>> start
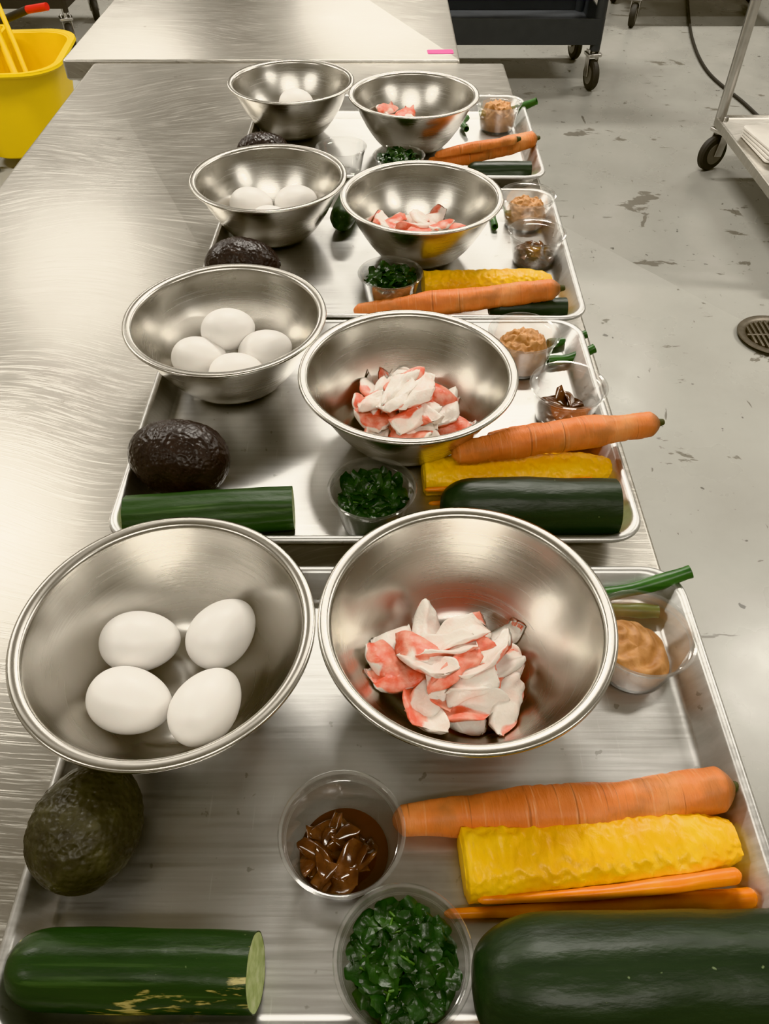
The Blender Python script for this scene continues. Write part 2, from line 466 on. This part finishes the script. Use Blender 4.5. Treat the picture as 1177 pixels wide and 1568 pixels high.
# ------------------------------------------------------------------ portion cups
def cup(name,x,y,rz=0,s=1):
    r=empty(name,(x,y,ZF),(0,0,rz));r.scale=(s,s,s)
    O=[(0,.0016),(.020,.0016),(.0255,.0004),(.0270,.0006),(.0275,.003),(.0285,.006),(.0345,.0350),(.0352,.0352),(.0362,.0395),(.0378,.0400),(.0384,.0412),(.0376,.0420),(.0360,.0418)]
    I=[(.0352,.0400),(.0342,.0352),(.0338,.0350),(.0278,.0062),(.0268,.0034),(.0250,.0024),(0,.0024)]
    g=G();g.add(lathe(O+I,64));g.obj('cup',[MPLAS],parent=r,ang=35)
    return r
def clampcup(p):
    r_=math.hypot(p.x,p.y);lim=.0262+.0065*max(0,min(1,(p.z-.004)/.03))
    if r_>lim: p.x*=lim/r_;p.y*=lim/r_
    return p
def dome(R0,H,z0,amp,fr,seed,mats,name,parent,tilt=(0,0),n=40,flat=.45,swirl=0):
    m_=72
    rings=[]
    for i in range(n+1):
        t=i/n
        a=t*pi/2
        ring=[]
        for j in range(m_):
            b=2*pi*j/m_
            rr=R0*(1.2-.2*(1-t))*math.cos(a)**flat;z=H*math.sin(a)**.9
            p=Vector((rr*math.cos(b),rr*math.sin(b),z))
            hs=1+(tilt[0]*p.x+tilt[1]*p.y)/R0
            p.z*=max(.2,hs)
            q=noise.noise(p*fr+Vector((seed,0,0)))+.5*noise.noise(p*fr*2.3+Vector((seed,4,0)))
            if swirl:
                q+=.55*math.sin(math.hypot(p.x+.012,p.y-.01)*620+3*noise.noise(p*60))
            w=amp*math.sin(a)**.5 if i else 0
            p.z+=q*w;p.x+=.4*w*noise.noise(p*fr*1.3+Vector((9,seed,0)));p.y+=.4*w*noise.noise(p*fr*1.3+Vector((2,seed,7)))
            p.z=max(p.z,0)+z0
            p=clampcup(p)
            ring.append((p.x,p.y,p.z))
        rings.append(ring)
    g=G();g.add(loft([[ (x_,y_,z0) for x_,y_,_ in rings[0]]]+rings))
    g.obj(name,mats,parent=parent,ang=0)
def leaf(L,W,seed):
    nu,nv=13,9;vs=[];fs=[]
    fold=R(-1.5,1.5);roll=R(.0,.7)
    for i in range(nu):
        u=i/(nu-1);w=math.sin(pi*(.06+.88*u))**.5
        for j in range(nv):
            v=j/(nv-1)*2-1
            x=(u-.5)*L;y=v*w*W/2*(1+.10*math.sin(u*15+seed))
            z=.0050*noise.noise(Vector((x*95+seed,y*95,seed)))+.0008*noise.noise(Vector((x*300+seed,y*300,seed)))
            z+=-abs(y)*roll-(.0008 if j==nv//2 else 0)
            th=fold*(x/L);c_,s_=math.cos(th),math.sin(th)
            vs.append((x*c_-z*s_,y,x*s_+z*c_))
    for i in range(nu-1):
        for j in range(nv-1):
            fs.append((i*nv+j,i*nv+j+1,(i+1)*nv+j+1,(i+1)*nv+j))
    return vs,fs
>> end
(The exercise): Set the data above down again exactly as given, with no pictures.

(Correct result):
The Blender Python script for this scene continues. Write part 2, from line 466 on. This part finishes the script. Use Blender 4.5. Treat the picture as 1177 pixels wide and 1568 pixels high.
# ------------------------------------------------------------------ portion cups
def cup(name,x,y,rz=0,s=1):
    r=empty(name,(x,y,ZF),(0,0,rz));r.scale=(s,s,s)
    O=[(0,.0016),(.020,.0016),(.0255,.0004),(.0270,.0006),(.0275,.003),(.0285,.006),(.0345,.0350),(.0352,.0352),(.0362,.0395),(.0378,.0400),(.0384,.0412),(.0376,.0420),(.0360,.0418)]
    I=[(.0352,.0400),(.0342,.0352),(.0338,.0350),(.0278,.0062),(.0268,.0034),(.0250,.0024),(0,.0024)]
    g=G();g.add(lathe(O+I,64));g.obj('cup',[MPLAS],parent=r,ang=35)
    return r
def clampcup(p):
    r_=math.hypot(p.x,p.y);lim=.0262+.0065*max(0,min(1,(p.z-.004)/.03))
    if r_>lim: p.x*=lim/r_;p.y*=lim/r_
    return p
def dome(R0,H,z0,amp,fr,seed,mats,name,parent,tilt=(0,0),n=40,flat=.45,swirl=0):
    m_=72
    rings=[]
    for i in range(n+1):
        t=i/n
        a=t*pi/2
        ring=[]
        for j in range(m_):
            b=2*pi*j/m_
            rr=R0*(1.2-.2*(1-t))*math.cos(a)**flat;z=H*math.sin(a)**.9
            p=Vector((rr*math.cos(b),rr*math.sin(b),z))
            hs=1+(tilt[0]*p.x+tilt[1]*p.y)/R0
            p.z*=max(.2,hs)
            q=noise.noise(p*fr+Vector((seed,0,0)))+.5*noise.noise(p*fr*2.3+Vector((seed,4,0)))
            if swirl:
                q+=.55*math.sin(math.hypot(p.x+.012,p.y-.01)*620+3*noise.noise(p*60))
            w=amp*math.sin(a)**.5 if i else 0
            p.z+=q*w;p.x+=.4*w*noise.noise(p*fr*1.3+Vector((9,seed,0)));p.y+=.4*w*noise.noise(p*fr*1.3+Vector((2,seed,7)))
            p.z=max(p.z,0)+z0
            p=clampcup(p)
            ring.append((p.x,p.y,p.z))
        rings.append(ring)
    g=G();g.add(loft([[ (x_,y_,z0) for x_,y_,_ in rings[0]]]+rings))
    g.obj(name,mats,parent=parent,ang=0)
def leaf(L,W,seed):
    nu,nv=13,9;vs=[];fs=[]
    fold=R(-1.5,1.5);roll=R(.0,.7)
    for i in range(nu):
        u=i/(nu-1);w=math.sin(pi*(.06+.88*u))**.5
        for j in range(nv):
            v=j/(nv-1)*2-1
            x=(u-.5)*L;y=v*w*W/2*(1+.10*math.sin(u*15+seed))
            z=.0050*noise.noise(Vector((x*95+seed,y*95,seed)))+.0008*noise.noise(Vector((x*300+seed,y*300,seed)))
            z+=-abs(y)*roll-(.0008 if j==nv//2 else 0)
            th=fold*(x/L);c_,s_=math.cos(th),math.sin(th)
            vs.append((x*c_-z*s_,y,x*s_+z*c_))
    for i in range(nu-1):
        for j in range(nv-1):
            fs.append((i*nv+j,i*nv+j+1,(i+1)*nv+j+1,(i+1)*nv+j))
    return vs,fs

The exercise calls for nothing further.